Please transcribe the listing below in full and word for word, without its pictures.

- Data for this exercise -
------------

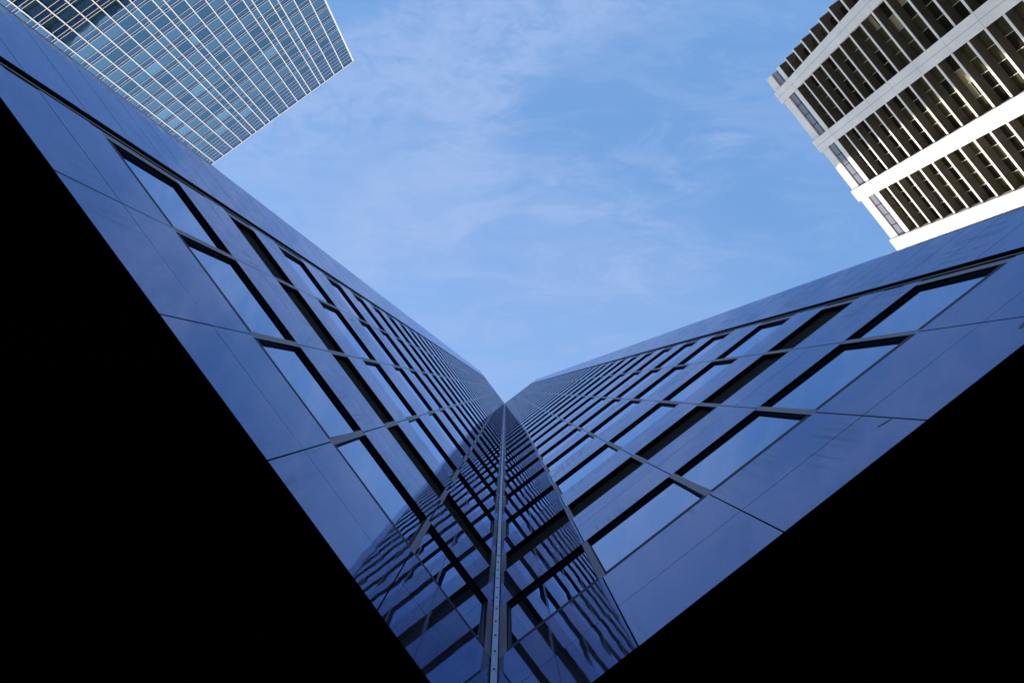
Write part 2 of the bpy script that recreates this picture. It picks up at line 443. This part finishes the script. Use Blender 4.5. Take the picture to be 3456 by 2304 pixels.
# rounded corner fill
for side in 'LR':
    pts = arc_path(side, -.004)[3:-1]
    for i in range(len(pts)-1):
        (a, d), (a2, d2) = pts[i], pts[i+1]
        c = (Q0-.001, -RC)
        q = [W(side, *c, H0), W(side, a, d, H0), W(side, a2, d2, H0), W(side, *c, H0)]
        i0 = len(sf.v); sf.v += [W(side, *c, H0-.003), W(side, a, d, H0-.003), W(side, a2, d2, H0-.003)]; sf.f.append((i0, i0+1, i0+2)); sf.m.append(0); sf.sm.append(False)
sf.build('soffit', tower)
rf = MB('coping')
zt = HT + Z0
rf.box(-T-.05, .012, -T-.05, OUT+.0, zt-.35, zt)
rf.box(.012, OUT, -T-.05, .012, zt-.35, zt)
rf.build('roof', tower, label='flat roof with a metal coping')
ow = MB('granite', 'back_glass')
ow.box(-T+.15, -.31, -T+.15, OUT-.25, zs+.3, zt-.4, 'back_glass')
ow.box(-.31, OUT-.25, -T+.15, -.31, zs+.3, zt-.4, 'back_glass')
hh = [H0+Z0] + [f[1]+Z0 for f in floors]
ss = [f[0]+Z0 for f in floors] + [zt-.36]
for a, b in zip(hh, ss):
    ow.box(-T, -.30, -T, -T+.2, a, b); ow.box(-T, -T+.2, -T+.2, OUT, a, b)
    ow.box(-T+.2, -RC-3, OUT-.2, OUT, a, b)
    ow.box(-.30, OUT, -T, -T+.2, a, b); ow.box(OUT-.2, OUT, -T+.2, -RC-3, a, b)
ow.build('outer_wall', tower)
# piers: columns and recessed lobby that carry the block above the plaza
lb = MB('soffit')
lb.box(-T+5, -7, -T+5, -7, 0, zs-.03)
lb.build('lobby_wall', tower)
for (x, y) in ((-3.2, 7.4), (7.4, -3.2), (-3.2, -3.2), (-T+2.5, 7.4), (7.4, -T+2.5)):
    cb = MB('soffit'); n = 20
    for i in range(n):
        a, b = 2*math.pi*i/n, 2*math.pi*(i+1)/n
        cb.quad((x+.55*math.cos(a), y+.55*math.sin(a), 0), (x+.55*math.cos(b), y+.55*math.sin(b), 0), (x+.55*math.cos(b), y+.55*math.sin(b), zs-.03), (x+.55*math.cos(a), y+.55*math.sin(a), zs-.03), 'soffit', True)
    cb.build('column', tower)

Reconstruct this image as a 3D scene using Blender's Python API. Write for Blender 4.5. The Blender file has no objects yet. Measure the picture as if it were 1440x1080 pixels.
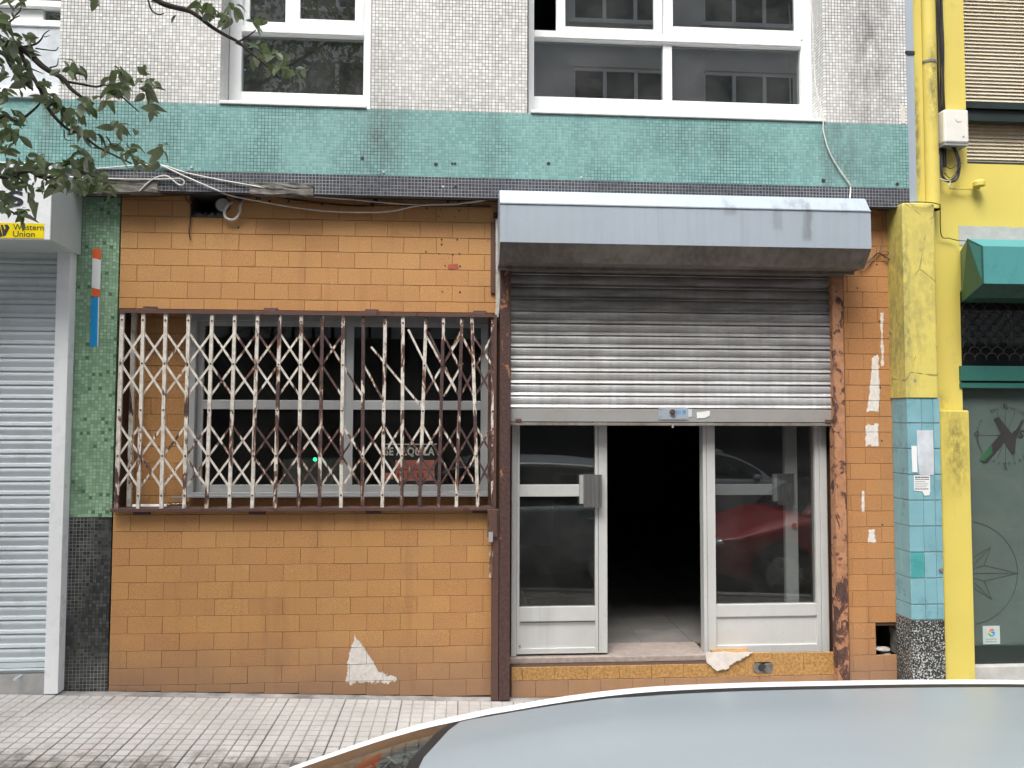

------------

- Result -
Write part 2 of the bpy script that recreates this picture. It picks up at line 443. This part finishes the script. Use Blender 4.5. Take the picture to be 3456 by 2304 pixels.
# rounded corner fill
for side in 'LR':
    pts = arc_path(side, -.004)[3:-1]
    for i in range(len(pts)-1):
        (a, d), (a2, d2) = pts[i], pts[i+1]
        c = (Q0-.001, -RC)
        q = [W(side, *c, H0), W(side, a, d, H0), W(side, a2, d2, H0), W(side, *c, H0)]
        i0 = len(sf.v); sf.v += [W(side, *c, H0-.003), W(side, a, d, H0-.003), W(side, a2, d2, H0-.003)]; sf.f.append((i0, i0+1, i0+2)); sf.m.append(0); sf.sm.append(False)
sf.build('soffit', tower)
rf = MB('coping')
zt = HT + Z0
rf.box(-T-.05, .012, -T-.05, OUT+.0, zt-.35, zt)
rf.box(.012, OUT, -T-.05, .012, zt-.35, zt)
rf.build('roof', tower, label='flat roof with a metal coping')
ow = MB('granite', 'back_glass')
ow.box(-T+.15, -.31, -T+.15, OUT-.25, zs+.3, zt-.4, 'back_glass')
ow.box(-.31, OUT-.25, -T+.15, -.31, zs+.3, zt-.4, 'back_glass')
hh = [H0+Z0] + [f[1]+Z0 for f in floors]
ss = [f[0]+Z0 for f in floors] + [zt-.36]
for a, b in zip(hh, ss):
    ow.box(-T, -.30, -T, -T+.2, a, b); ow.box(-T, -T+.2, -T+.2, OUT, a, b)
    ow.box(-T+.2, -RC-3, OUT-.2, OUT, a, b)
    ow.box(-.30, OUT, -T, -T+.2, a, b); ow.box(OUT-.2, OUT, -T+.2, -RC-3, a, b)
ow.build('outer_wall', tower)
# piers: columns and recessed lobby that carry the block above the plaza
lb = MB('soffit')
lb.box(-T+5, -7, -T+5, -7, 0, zs-.03)
lb.build('lobby_wall', tower)
for (x, y) in ((-3.2, 7.4), (7.4, -3.2), (-3.2, -3.2), (-T+2.5, 7.4), (7.4, -T+2.5)):
    cb = MB('soffit'); n = 20
    for i in range(n):
        a, b = 2*math.pi*i/n, 2*math.pi*(i+1)/n
        cb.quad((x+.55*math.cos(a), y+.55*math.sin(a), 0), (x+.55*math.cos(b), y+.55*math.sin(b), 0), (x+.55*math.cos(b), y+.55*math.sin(b), zs-.03), (x+.55*math.cos(a), y+.55*math.sin(a), zs-.03), 'soffit', True)
    cb.build('column', tower)

Reconstruct this image as a 3D scene using Blender's Python API. Write for Blender 4.5. The Blender file has no objects yet. Measure the picture as if it were 1440x1080 pixels.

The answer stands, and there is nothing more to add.